The media networks are receptive because these data rich media buyers know what audiences they want, are willing to pay higher rates and are delivering higher quality and more relevant ads. That said, they view RMSs as “frenemies,” potentially competing for the same dollars, so these partnerships are not without some peril.

Further, access to inventory is necessary but not sufficient. For RMSs to be effective and scale, they have to build an internal organization, infrastructure and process enabling the secure portability of intelligence for advertisers to act on retail data outside of RMS media properties. In unlocking these solutions for advertisers, they must address three core competencies.

1) Data & Data Science – RMSs must protect and map first-party audience and SKU transaction data to understand who a user is across ad inventory pools, what the marketers want and how to measure.

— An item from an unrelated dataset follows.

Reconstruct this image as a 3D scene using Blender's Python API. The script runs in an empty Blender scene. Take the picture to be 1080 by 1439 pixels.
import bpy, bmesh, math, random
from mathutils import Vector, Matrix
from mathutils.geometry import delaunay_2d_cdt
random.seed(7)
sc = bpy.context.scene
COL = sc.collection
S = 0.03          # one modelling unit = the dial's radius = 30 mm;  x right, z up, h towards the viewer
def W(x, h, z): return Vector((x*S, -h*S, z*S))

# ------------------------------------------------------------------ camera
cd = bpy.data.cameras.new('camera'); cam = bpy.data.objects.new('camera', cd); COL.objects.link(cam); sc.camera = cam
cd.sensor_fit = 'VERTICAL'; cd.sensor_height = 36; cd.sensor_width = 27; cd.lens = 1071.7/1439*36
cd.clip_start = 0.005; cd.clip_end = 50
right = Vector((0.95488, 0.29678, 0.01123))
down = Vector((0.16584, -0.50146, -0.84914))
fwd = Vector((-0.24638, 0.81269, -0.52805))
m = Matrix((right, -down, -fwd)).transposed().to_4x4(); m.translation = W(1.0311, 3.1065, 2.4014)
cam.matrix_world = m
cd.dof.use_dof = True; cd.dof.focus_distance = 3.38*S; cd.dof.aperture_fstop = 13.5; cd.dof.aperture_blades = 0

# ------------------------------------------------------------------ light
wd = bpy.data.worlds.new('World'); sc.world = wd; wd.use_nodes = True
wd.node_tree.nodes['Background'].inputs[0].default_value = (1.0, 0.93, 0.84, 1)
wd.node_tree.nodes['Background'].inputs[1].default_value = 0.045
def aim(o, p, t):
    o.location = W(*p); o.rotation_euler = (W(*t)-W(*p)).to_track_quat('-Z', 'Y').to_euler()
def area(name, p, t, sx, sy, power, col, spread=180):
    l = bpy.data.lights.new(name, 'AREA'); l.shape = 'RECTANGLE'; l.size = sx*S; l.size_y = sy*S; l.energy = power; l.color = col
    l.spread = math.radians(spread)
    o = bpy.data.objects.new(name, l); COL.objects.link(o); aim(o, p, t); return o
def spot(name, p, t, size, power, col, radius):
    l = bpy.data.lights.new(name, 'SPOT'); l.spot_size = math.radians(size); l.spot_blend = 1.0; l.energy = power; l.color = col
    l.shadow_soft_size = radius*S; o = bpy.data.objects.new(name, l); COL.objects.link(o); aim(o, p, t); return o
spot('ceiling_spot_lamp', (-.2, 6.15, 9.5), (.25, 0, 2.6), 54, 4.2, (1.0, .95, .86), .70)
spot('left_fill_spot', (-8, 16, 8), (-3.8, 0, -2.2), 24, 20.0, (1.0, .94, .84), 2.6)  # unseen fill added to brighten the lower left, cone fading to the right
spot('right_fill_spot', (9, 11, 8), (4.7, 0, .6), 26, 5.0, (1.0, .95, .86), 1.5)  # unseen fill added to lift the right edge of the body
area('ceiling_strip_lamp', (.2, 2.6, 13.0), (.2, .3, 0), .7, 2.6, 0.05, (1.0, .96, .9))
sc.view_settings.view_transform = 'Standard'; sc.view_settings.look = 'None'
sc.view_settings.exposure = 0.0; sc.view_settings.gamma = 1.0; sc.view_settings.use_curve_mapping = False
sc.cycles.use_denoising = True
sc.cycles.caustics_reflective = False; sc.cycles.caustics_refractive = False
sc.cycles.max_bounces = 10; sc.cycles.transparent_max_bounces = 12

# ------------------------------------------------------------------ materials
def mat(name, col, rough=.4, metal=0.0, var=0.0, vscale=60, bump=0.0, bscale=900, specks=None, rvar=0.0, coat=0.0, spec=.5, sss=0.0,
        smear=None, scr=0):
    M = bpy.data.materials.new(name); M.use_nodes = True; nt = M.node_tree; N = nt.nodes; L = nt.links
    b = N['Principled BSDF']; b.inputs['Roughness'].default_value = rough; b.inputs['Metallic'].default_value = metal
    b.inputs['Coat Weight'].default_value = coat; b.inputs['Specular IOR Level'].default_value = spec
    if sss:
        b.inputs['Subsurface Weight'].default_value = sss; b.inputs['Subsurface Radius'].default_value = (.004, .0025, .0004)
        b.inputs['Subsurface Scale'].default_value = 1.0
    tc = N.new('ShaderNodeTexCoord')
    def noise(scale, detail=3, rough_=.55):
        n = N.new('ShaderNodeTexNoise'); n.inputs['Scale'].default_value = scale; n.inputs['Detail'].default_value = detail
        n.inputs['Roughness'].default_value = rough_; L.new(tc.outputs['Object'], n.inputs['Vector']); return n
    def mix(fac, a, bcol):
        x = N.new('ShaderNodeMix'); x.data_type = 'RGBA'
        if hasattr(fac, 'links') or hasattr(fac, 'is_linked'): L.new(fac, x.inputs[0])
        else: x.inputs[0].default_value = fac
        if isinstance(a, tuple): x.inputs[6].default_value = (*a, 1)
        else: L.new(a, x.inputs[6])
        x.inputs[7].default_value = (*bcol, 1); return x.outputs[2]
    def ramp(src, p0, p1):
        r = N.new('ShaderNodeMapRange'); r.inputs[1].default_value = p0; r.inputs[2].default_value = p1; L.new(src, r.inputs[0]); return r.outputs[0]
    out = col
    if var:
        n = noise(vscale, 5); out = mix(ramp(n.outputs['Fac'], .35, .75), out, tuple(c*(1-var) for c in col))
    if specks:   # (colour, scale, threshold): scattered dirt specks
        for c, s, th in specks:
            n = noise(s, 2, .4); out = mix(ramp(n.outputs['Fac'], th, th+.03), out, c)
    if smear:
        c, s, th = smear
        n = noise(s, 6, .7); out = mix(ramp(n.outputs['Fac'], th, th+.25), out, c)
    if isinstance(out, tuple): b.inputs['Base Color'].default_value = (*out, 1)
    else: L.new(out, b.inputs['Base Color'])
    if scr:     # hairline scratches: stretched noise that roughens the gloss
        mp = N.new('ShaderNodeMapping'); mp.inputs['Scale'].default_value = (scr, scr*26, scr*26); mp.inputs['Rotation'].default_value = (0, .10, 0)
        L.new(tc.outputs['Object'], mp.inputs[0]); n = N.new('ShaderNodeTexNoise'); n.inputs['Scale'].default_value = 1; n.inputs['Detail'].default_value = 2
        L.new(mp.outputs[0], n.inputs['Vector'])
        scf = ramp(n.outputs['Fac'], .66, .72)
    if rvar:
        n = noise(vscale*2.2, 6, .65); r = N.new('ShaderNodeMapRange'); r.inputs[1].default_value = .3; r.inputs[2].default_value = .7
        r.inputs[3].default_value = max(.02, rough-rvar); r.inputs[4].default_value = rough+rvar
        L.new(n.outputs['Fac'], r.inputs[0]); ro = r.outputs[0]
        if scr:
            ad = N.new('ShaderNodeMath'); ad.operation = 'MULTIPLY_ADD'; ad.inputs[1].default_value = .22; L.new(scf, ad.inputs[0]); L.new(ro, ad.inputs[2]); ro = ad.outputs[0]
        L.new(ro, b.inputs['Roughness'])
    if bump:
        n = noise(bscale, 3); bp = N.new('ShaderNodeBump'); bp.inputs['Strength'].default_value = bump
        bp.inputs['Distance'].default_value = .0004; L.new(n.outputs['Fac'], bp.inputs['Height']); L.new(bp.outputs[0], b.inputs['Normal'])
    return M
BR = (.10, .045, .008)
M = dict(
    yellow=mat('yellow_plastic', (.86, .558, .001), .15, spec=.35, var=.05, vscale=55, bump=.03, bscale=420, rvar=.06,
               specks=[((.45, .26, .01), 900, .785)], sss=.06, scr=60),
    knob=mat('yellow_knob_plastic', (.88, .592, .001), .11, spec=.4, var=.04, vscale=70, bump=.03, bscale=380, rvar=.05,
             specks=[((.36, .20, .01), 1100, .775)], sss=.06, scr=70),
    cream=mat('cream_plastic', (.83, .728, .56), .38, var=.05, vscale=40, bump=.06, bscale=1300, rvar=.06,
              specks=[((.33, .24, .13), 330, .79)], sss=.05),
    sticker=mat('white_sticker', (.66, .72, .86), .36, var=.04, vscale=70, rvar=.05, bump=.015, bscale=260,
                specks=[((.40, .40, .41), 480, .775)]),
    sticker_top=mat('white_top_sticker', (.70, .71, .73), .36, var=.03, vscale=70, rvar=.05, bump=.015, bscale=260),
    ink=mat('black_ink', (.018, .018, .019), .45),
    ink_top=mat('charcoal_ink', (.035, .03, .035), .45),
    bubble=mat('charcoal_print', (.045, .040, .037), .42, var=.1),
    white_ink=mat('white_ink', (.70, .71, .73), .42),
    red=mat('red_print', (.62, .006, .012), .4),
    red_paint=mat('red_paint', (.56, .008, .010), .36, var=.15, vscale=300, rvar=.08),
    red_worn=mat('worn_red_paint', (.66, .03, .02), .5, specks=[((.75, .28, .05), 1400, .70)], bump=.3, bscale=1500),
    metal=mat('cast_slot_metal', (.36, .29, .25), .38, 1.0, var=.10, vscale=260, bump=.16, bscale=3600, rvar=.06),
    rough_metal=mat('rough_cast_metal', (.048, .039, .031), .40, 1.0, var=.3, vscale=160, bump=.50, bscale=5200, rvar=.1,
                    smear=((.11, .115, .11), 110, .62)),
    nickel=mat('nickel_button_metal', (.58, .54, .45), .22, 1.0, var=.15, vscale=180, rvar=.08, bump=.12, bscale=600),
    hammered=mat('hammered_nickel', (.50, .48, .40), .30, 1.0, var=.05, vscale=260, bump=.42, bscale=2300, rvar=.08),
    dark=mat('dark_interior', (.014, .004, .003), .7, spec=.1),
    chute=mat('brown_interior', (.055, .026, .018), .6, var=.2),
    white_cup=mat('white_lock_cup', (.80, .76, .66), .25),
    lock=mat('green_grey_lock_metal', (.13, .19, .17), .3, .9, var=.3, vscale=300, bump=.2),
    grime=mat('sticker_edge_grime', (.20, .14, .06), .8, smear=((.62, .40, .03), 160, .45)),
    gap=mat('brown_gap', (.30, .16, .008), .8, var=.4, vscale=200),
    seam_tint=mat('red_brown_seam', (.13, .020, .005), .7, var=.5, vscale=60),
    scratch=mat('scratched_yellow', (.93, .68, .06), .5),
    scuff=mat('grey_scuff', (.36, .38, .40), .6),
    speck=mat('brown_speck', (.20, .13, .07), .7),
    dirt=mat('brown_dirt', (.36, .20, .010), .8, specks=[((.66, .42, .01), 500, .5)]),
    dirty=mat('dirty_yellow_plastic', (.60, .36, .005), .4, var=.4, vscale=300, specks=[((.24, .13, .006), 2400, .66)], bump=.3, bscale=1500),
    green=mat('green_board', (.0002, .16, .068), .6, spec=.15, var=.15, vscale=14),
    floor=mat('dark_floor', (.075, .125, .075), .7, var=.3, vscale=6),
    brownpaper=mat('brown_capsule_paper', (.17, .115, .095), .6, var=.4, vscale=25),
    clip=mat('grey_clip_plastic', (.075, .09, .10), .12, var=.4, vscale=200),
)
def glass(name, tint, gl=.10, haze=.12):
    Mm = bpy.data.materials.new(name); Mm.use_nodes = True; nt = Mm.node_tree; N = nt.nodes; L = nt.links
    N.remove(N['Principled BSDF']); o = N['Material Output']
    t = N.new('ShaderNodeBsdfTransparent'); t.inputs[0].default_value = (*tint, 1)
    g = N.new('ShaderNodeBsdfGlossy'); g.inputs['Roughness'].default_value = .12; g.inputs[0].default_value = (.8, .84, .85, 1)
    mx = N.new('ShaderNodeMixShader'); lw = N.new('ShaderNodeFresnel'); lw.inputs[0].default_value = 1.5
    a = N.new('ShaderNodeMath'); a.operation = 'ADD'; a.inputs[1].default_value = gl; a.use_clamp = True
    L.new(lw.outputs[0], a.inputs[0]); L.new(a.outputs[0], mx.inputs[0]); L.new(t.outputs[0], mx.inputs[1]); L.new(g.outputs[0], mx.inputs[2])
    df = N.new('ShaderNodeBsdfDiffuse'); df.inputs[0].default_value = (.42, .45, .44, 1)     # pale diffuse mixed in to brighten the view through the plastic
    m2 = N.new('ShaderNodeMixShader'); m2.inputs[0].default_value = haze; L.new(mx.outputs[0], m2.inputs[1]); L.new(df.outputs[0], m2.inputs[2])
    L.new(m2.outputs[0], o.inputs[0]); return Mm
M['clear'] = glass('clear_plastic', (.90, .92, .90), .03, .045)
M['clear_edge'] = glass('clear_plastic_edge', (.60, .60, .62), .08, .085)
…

RMSs are historically strong on data science but haven’t dealt with identity portability at this level and must rapidly acquire the means to do so while deploying it efficiently to inform targeting and analytics.

2) Media Management – RMSs are ad networks that both buy and sell media. This double role represents a monumental operational challenge. If they don’t have financial and contractual processes worked out, they will be crushed under the weight of emails, Excel spreadsheets, incorrect orders, invoices, demands for payments and lags on advertiser payments.

3) Performance and Measurement – Log file or spot schedules need to be consolidated with SKU level transaction data, then analyzed and turned into the measurement that validates the media investments. This requires sophisticated data science capabilities, both in house or through third parties. And passing data efficiently and securely between such stakeholders requires serious infrastructure.

Retail media promises a diversified future

Historically, the complexity and “off strategy” nature of building media businesses has kept all but the largest retailers from building media networks. But with Amazon’s success, RMSs see a path to creating a 20% EBITDA margin revenue stream compared to the 1.5% retail margin.

The industry should view RMSs as an important part of the future. If they can master the competencies, Retail Media Sellers will bring depth and dimension to an advertising ecosystem that has been dominated by a handful of players.

Unlike social platforms, even the largest RMS represents only a portion of an advertiser’s target audience or geographic footprint. So, the challenge for marketers and agencies will be in selecting which composition of RMSs to include in their media mix, and how to optimize their allocations based on a unified view of performance.

Also, with the move to identity-based advertising and away from the easy and unreliable supply of cookie-based data and programmatic ad inventory, advertisers are more comfortable shifting to partners who have likely been co-op marketing partners and who can deliver higher quality targeting and scale.

Data rich, transparency and trust are all coming together, and the emergence of Retail Media Sellers heralds a period of diversification among closed ecosystems.